■ AIM OF THE TASK: Your task is to output all the records below, word for word.

■ DATA LINES:
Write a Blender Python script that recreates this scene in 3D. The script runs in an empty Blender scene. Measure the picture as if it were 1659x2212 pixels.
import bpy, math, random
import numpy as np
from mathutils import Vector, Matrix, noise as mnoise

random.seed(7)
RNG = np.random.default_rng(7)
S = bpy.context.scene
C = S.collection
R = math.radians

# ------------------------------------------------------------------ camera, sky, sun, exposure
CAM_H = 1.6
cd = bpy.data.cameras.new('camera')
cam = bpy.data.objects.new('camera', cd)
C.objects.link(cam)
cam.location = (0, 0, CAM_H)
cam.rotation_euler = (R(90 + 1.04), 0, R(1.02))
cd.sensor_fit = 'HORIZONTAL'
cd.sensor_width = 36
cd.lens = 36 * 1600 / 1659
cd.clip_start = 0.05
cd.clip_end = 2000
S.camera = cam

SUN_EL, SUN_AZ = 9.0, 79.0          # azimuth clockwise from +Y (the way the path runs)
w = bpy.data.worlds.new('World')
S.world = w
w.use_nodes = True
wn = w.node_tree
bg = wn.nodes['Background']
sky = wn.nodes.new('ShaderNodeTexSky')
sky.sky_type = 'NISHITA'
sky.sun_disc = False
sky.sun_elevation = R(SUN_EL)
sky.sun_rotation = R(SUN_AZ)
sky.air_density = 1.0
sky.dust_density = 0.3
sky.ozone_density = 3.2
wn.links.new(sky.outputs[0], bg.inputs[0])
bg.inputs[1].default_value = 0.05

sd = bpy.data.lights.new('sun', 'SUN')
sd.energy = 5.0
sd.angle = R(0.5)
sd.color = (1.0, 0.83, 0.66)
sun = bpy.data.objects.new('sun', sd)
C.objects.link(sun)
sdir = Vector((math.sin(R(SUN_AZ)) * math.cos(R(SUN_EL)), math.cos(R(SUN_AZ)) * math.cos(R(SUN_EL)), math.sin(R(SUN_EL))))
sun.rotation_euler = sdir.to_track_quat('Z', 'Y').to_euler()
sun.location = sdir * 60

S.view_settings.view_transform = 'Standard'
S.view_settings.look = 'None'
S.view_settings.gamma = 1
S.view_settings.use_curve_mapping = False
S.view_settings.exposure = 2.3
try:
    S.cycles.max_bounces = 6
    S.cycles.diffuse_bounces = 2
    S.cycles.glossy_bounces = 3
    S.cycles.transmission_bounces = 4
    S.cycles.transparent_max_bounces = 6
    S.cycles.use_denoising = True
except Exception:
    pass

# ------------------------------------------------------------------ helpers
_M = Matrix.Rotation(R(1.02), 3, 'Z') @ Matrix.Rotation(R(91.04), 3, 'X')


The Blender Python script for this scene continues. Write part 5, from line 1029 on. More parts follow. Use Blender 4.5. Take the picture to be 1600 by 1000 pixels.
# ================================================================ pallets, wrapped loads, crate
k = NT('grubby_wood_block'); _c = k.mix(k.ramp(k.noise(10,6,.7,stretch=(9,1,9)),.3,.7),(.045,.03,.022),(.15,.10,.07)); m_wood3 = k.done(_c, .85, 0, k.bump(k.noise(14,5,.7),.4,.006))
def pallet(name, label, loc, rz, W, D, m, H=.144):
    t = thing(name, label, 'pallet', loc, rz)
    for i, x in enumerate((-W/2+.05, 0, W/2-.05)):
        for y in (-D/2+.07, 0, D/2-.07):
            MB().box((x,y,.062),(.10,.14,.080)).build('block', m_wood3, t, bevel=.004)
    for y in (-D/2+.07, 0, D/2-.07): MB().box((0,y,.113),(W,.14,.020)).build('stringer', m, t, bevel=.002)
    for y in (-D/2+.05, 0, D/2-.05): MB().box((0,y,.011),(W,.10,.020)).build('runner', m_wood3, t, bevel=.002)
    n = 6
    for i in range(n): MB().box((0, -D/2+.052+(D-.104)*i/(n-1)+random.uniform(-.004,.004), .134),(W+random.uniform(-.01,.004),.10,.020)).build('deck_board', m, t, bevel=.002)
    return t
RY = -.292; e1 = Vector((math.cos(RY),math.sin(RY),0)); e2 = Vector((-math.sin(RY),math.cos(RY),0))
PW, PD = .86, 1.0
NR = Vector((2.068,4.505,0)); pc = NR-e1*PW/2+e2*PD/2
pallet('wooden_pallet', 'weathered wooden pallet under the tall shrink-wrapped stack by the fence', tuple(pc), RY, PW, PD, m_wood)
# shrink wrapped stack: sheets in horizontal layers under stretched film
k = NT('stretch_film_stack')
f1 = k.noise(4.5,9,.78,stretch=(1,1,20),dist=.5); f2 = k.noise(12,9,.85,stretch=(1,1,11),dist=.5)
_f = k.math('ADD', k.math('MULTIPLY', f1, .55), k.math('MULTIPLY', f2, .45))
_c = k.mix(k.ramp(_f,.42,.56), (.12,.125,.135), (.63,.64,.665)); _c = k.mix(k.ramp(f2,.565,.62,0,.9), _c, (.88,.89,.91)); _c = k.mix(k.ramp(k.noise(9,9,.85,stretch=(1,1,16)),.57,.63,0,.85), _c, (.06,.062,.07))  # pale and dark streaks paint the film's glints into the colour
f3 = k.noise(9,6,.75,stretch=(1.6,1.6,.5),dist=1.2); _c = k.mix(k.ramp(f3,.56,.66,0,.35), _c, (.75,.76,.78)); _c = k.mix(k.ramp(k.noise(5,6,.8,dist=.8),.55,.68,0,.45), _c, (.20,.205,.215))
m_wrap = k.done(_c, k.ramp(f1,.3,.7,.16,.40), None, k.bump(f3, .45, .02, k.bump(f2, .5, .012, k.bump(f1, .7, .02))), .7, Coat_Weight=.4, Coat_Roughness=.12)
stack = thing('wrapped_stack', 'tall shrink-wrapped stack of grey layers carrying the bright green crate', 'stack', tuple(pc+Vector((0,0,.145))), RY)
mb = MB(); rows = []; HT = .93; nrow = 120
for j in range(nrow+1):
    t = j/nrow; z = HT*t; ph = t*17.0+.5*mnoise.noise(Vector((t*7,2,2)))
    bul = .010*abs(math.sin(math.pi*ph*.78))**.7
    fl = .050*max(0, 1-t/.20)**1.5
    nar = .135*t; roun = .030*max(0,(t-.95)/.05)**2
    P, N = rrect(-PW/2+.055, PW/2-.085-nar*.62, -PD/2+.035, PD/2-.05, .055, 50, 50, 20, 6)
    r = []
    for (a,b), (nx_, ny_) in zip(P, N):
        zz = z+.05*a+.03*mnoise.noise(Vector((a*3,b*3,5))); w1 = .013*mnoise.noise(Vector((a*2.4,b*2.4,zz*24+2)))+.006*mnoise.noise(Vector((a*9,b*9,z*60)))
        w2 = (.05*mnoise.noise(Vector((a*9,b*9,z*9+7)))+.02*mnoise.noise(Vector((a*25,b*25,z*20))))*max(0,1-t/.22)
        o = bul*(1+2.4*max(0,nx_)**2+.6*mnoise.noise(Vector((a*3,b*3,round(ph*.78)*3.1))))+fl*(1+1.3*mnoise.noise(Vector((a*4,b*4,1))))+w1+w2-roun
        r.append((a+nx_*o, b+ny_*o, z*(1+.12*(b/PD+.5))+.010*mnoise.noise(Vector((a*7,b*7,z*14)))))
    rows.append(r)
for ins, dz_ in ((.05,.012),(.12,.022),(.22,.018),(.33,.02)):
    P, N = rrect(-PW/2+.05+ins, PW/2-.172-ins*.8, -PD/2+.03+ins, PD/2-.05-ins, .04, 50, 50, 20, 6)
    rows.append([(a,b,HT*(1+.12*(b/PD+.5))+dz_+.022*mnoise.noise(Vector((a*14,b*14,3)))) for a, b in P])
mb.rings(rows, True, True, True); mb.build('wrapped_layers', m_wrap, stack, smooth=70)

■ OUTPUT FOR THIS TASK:
Write a Blender Python script that recreates this scene in 3D. The script runs in an empty Blender scene. Measure the picture as if it were 1659x2212 pixels.
import bpy, math, random
import numpy as np
from mathutils import Vector, Matrix, noise as mnoise

random.seed(7)
RNG = np.random.default_rng(7)
S = bpy.context.scene
C = S.collection
R = math.radians

# ------------------------------------------------------------------ camera, sky, sun, exposure
CAM_H = 1.6
cd = bpy.data.cameras.new('camera')
cam = bpy.data.objects.new('camera', cd)
C.objects.link(cam)
cam.location = (0, 0, CAM_H)
cam.rotation_euler = (R(90 + 1.04), 0, R(1.02))
cd.sensor_fit = 'HORIZONTAL'
cd.sensor_width = 36
cd.lens = 36 * 1600 / 1659
cd.clip_start = 0.05
cd.clip_end = 2000
S.camera = cam

SUN_EL, SUN_AZ = 9.0, 79.0          # azimuth clockwise from +Y (the way the path runs)
w = bpy.data.worlds.new('World')
S.world = w
w.use_nodes = True
wn = w.node_tree
bg = wn.nodes['Background']
sky = wn.nodes.new('ShaderNodeTexSky')
sky.sky_type = 'NISHITA'
sky.sun_disc = False
sky.sun_elevation = R(SUN_EL)
sky.sun_rotation = R(SUN_AZ)
sky.air_density = 1.0
sky.dust_density = 0.3
sky.ozone_density = 3.2
wn.links.new(sky.outputs[0], bg.inputs[0])
bg.inputs[1].default_value = 0.05

sd = bpy.data.lights.new('sun', 'SUN')
sd.energy = 5.0
sd.angle = R(0.5)
sd.color = (1.0, 0.83, 0.66)
sun = bpy.data.objects.new('sun', sd)
C.objects.link(sun)
sdir = Vector((math.sin(R(SUN_AZ)) * math.cos(R(SUN_EL)), math.cos(R(SUN_AZ)) * math.cos(R(SUN_EL)), math.sin(R(SUN_EL))))
sun.rotation_euler = sdir.to_track_quat('Z', 'Y').to_euler()
sun.location = sdir * 60

S.view_settings.view_transform = 'Standard'
S.view_settings.look = 'None'
S.view_settings.gamma = 1
S.view_settings.use_curve_mapping = False
S.view_settings.exposure = 2.3
try:
    S.cycles.max_bounces = 6
    S.cycles.diffuse_bounces = 2
    S.cycles.glossy_bounces = 3
    S.cycles.transmission_bounces = 4
    S.cycles.transparent_max_bounces = 6
    S.cycles.use_denoising = True
except Exception:
    pass

# ------------------------------------------------------------------ helpers
_M = Matrix.Rotation(R(1.02), 3, 'Z') @ Matrix.Rotation(R(91.04), 3, 'X')


The Blender Python script for this scene continues. Write part 5, from line 1029 on. More parts follow. Use Blender 4.5. Take the picture to be 1600 by 1000 pixels.
# ================================================================ pallets, wrapped loads, crate
k = NT('grubby_wood_block'); _c = k.mix(k.ramp(k.noise(10,6,.7,stretch=(9,1,9)),.3,.7),(.045,.03,.022),(.15,.10,.07)); m_wood3 = k.done(_c, .85, 0, k.bump(k.noise(14,5,.7),.4,.006))
def pallet(name, label, loc, rz, W, D, m, H=.144):
    t = thing(name, label, 'pallet', loc, rz)
    for i, x in enumerate((-W/2+.05, 0, W/2-.05)):
        for y in (-D/2+.07, 0, D/2-.07):
            MB().box((x,y,.062),(.10,.14,.080)).build('block', m_wood3, t, bevel=.004)
    for y in (-D/2+.07, 0, D/2-.07): MB().box((0,y,.113),(W,.14,.020)).build('stringer', m, t, bevel=.002)
    for y in (-D/2+.05, 0, D/2-.05): MB().box((0,y,.011),(W,.10,.020)).build('runner', m_wood3, t, bevel=.002)
    n = 6
    for i in range(n): MB().box((0, -D/2+.052+(D-.104)*i/(n-1)+random.uniform(-.004,.004), .134),(W+random.uniform(-.01,.004),.10,.020)).build('deck_board', m, t, bevel=.002)
    return t
RY = -.292; e1 = Vector((math.cos(RY),math.sin(RY),0)); e2 = Vector((-math.sin(RY),math.cos(RY),0))
PW, PD = .86, 1.0
NR = Vector((2.068,4.505,0)); pc = NR-e1*PW/2+e2*PD/2
pallet('wooden_pallet', 'weathered wooden pallet under the tall shrink-wrapped stack by the fence', tuple(pc), RY, PW, PD, m_wood)
# shrink wrapped stack: sheets in horizontal layers under stretched film
k = NT('stretch_film_stack')
f1 = k.noise(4.5,9,.78,stretch=(1,1,20),dist=.5); f2 = k.noise(12,9,.85,stretch=(1,1,11),dist=.5)
_f = k.math('ADD', k.math('MULTIPLY', f1, .55), k.math('MULTIPLY', f2, .45))
_c = k.mix(k.ramp(_f,.42,.56), (.12,.125,.135), (.63,.64,.665)); _c = k.mix(k.ramp(f2,.565,.62,0,.9), _c, (.88,.89,.91)); _c = k.mix(k.ramp(k.noise(9,9,.85,stretch=(1,1,16)),.57,.63,0,.85), _c, (.06,.062,.07))  # pale and dark streaks paint the film's glints into the colour
f3 = k.noise(9,6,.75,stretch=(1.6,1.6,.5),dist=1.2); _c = k.mix(k.ramp(f3,.56,.66,0,.35), _c, (.75,.76,.78)); _c = k.mix(k.ramp(k.noise(5,6,.8,dist=.8),.55,.68,0,.45), _c, (.20,.205,.215))
m_wrap = k.done(_c, k.ramp(f1,.3,.7,.16,.40), None, k.bump(f3, .45, .02, k.bump(f2, .5, .012, k.bump(f1, .7, .02))), .7, Coat_Weight=.4, Coat_Roughness=.12)
stack = thing('wrapped_stack', 'tall shrink-wrapped stack of grey layers carrying the bright green crate', 'stack', tuple(pc+Vector((0,0,.145))), RY)
mb = MB(); rows = []; HT = .93; nrow = 120
for j in range(nrow+1):
    t = j/nrow; z = HT*t; ph = t*17.0+.5*mnoise.noise(Vector((t*7,2,2)))
    bul = .010*abs(math.sin(math.pi*ph*.78))**.7
    fl = .050*max(0, 1-t/.20)**1.5
    nar = .135*t; roun = .030*max(0,(t-.95)/.05)**2
    P, N = rrect(-PW/2+.055, PW/2-.085-nar*.62, -PD/2+.035, PD/2-.05, .055, 50, 50, 20, 6)
    r = []
    for (a,b), (nx_, ny_) in zip(P, N):
        zz = z+.05*a+.03*mnoise.noise(Vector((a*3,b*3,5))); w1 = .013*mnoise.noise(Vector((a*2.4,b*2.4,zz*24+2)))+.006*mnoise.noise(Vector((a*9,b*9,z*60)))
        w2 = (.05*mnoise.noise(Vector((a*9,b*9,z*9+7)))+.02*mnoise.noise(Vector((a*25,b*25,z*20))))*max(0,1-t/.22)
        o = bul*(1+2.4*max(0,nx_)**2+.6*mnoise.noise(Vector((a*3,b*3,round(ph*.78)*3.1))))+fl*(1+1.3*mnoise.noise(Vector((a*4,b*4,1))))+w1+w2-roun
        r.append((a+nx_*o, b+ny_*o, z*(1+.12*(b/PD+.5))+.010*mnoise.noise(Vector((a*7,b*7,z*14)))))
    rows.append(r)
for ins, dz_ in ((.05,.012),(.12,.022),(.22,.018),(.33,.02)):
    P, N = rrect(-PW/2+.05+ins, PW/2-.172-ins*.8, -PD/2+.03+ins, PD/2-.05-ins, .04, 50, 50, 20, 6)
    rows.append([(a,b,HT*(1+.12*(b/PD+.5))+dz_+.022*mnoise.noise(Vector((a*14,b*14,3)))) for a, b in P])
mb.rings(rows, True, True, True); mb.build('wrapped_layers', m_wrap, stack, smooth=70)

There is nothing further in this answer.